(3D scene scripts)

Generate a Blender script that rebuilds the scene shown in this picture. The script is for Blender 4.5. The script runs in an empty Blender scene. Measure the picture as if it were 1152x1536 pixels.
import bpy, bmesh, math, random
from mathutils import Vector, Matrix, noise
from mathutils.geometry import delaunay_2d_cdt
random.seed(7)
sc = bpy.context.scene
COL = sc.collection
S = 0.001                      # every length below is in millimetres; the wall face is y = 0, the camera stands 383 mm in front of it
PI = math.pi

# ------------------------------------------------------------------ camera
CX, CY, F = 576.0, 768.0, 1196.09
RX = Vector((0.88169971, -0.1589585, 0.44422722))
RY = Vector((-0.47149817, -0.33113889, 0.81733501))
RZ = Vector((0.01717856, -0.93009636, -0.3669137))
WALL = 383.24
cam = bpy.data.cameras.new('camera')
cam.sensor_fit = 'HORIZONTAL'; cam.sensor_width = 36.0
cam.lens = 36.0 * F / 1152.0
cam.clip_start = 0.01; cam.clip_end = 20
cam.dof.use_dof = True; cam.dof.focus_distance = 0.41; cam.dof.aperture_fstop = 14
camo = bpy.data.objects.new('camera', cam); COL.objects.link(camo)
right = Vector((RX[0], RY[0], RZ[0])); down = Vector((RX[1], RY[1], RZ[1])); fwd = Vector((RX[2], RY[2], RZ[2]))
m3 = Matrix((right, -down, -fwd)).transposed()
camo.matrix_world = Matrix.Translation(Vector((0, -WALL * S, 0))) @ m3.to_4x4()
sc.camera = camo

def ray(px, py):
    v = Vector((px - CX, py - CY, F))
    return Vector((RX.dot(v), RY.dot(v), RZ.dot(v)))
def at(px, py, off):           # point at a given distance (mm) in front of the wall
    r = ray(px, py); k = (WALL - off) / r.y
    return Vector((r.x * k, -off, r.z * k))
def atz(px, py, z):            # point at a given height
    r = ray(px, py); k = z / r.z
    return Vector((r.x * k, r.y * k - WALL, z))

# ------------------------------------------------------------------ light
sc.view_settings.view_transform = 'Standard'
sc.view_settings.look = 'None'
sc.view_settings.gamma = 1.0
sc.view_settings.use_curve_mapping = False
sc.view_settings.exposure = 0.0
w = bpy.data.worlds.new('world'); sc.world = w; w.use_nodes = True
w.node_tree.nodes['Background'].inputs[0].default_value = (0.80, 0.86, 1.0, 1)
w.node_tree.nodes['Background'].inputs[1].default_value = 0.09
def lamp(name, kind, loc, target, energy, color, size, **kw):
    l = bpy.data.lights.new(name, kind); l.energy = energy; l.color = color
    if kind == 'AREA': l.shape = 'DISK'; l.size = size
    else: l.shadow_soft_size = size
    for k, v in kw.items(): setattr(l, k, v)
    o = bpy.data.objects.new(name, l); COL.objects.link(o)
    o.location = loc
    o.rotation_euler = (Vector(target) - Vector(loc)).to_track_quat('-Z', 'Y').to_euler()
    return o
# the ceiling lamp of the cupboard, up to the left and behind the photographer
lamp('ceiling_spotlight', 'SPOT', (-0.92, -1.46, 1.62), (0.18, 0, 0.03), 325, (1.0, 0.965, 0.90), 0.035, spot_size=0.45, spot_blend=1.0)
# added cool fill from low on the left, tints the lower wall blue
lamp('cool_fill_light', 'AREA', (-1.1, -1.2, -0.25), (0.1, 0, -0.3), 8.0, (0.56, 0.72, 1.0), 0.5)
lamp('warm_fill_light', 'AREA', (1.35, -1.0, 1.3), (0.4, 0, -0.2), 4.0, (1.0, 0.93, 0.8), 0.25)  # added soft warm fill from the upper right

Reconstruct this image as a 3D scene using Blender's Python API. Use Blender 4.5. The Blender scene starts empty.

◆ **Directions**:
Copy out the whole listing exactly as written.

◆ **Answer to the exercise**:
Generate a Blender script that rebuilds the scene shown in this picture. The script is for Blender 4.5. The script runs in an empty Blender scene. Measure the picture as if it were 1152x1536 pixels.
import bpy, bmesh, math, random
from mathutils import Vector, Matrix, noise
from mathutils.geometry import delaunay_2d_cdt
random.seed(7)
sc = bpy.context.scene
COL = sc.collection
S = 0.001                      # every length below is in millimetres; the wall face is y = 0, the camera stands 383 mm in front of it
PI = math.pi

# ------------------------------------------------------------------ camera
CX, CY, F = 576.0, 768.0, 1196.09
RX = Vector((0.88169971, -0.1589585, 0.44422722))
RY = Vector((-0.47149817, -0.33113889, 0.81733501))
RZ = Vector((0.01717856, -0.93009636, -0.3669137))
WALL = 383.24
cam = bpy.data.cameras.new('camera')
cam.sensor_fit = 'HORIZONTAL'; cam.sensor_width = 36.0
cam.lens = 36.0 * F / 1152.0
cam.clip_start = 0.01; cam.clip_end = 20
cam.dof.use_dof = True; cam.dof.focus_distance = 0.41; cam.dof.aperture_fstop = 14
camo = bpy.data.objects.new('camera', cam); COL.objects.link(camo)
right = Vector((RX[0], RY[0], RZ[0])); down = Vector((RX[1], RY[1], RZ[1])); fwd = Vector((RX[2], RY[2], RZ[2]))
m3 = Matrix((right, -down, -fwd)).transposed()
camo.matrix_world = Matrix.Translation(Vector((0, -WALL * S, 0))) @ m3.to_4x4()
sc.camera = camo

def ray(px, py):
    v = Vector((px - CX, py - CY, F))
    return Vector((RX.dot(v), RY.dot(v), RZ.dot(v)))
def at(px, py, off):           # point at a given distance (mm) in front of the wall
    r = ray(px, py); k = (WALL - off) / r.y
    return Vector((r.x * k, -off, r.z * k))
def atz(px, py, z):            # point at a given height
    r = ray(px, py); k = z / r.z
    return Vector((r.x * k, r.y * k - WALL, z))

# ------------------------------------------------------------------ light
sc.view_settings.view_transform = 'Standard'
sc.view_settings.look = 'None'
sc.view_settings.gamma = 1.0
sc.view_settings.use_curve_mapping = False
sc.view_settings.exposure = 0.0
w = bpy.data.worlds.new('world'); sc.world = w; w.use_nodes = True
w.node_tree.nodes['Background'].inputs[0].default_value = (0.80, 0.86, 1.0, 1)
w.node_tree.nodes['Background'].inputs[1].default_value = 0.09
def lamp(name, kind, loc, target, energy, color, size, **kw):
    l = bpy.data.lights.new(name, kind); l.energy = energy; l.color = color
    if kind == 'AREA': l.shape = 'DISK'; l.size = size
    else: l.shadow_soft_size = size
    for k, v in kw.items(): setattr(l, k, v)
    o = bpy.data.objects.new(name, l); COL.objects.link(o)
    o.location = loc
    o.rotation_euler = (Vector(target) - Vector(loc)).to_track_quat('-Z', 'Y').to_euler()
    return o
# the ceiling lamp of the cupboard, up to the left and behind the photographer
lamp('ceiling_spotlight', 'SPOT', (-0.92, -1.46, 1.62), (0.18, 0, 0.03), 325, (1.0, 0.965, 0.90), 0.035, spot_size=0.45, spot_blend=1.0)
# added cool fill from low on the left, tints the lower wall blue
lamp('cool_fill_light', 'AREA', (-1.1, -1.2, -0.25), (0.1, 0, -0.3), 8.0, (0.56, 0.72, 1.0), 0.5)
lamp('warm_fill_light', 'AREA', (1.35, -1.0, 1.3), (0.4, 0, -0.2), 4.0, (1.0, 0.93, 0.8), 0.25)  # added soft warm fill from the upper right

Reconstruct this image as a 3D scene using Blender's Python API. Use Blender 4.5. The Blender scene starts empty.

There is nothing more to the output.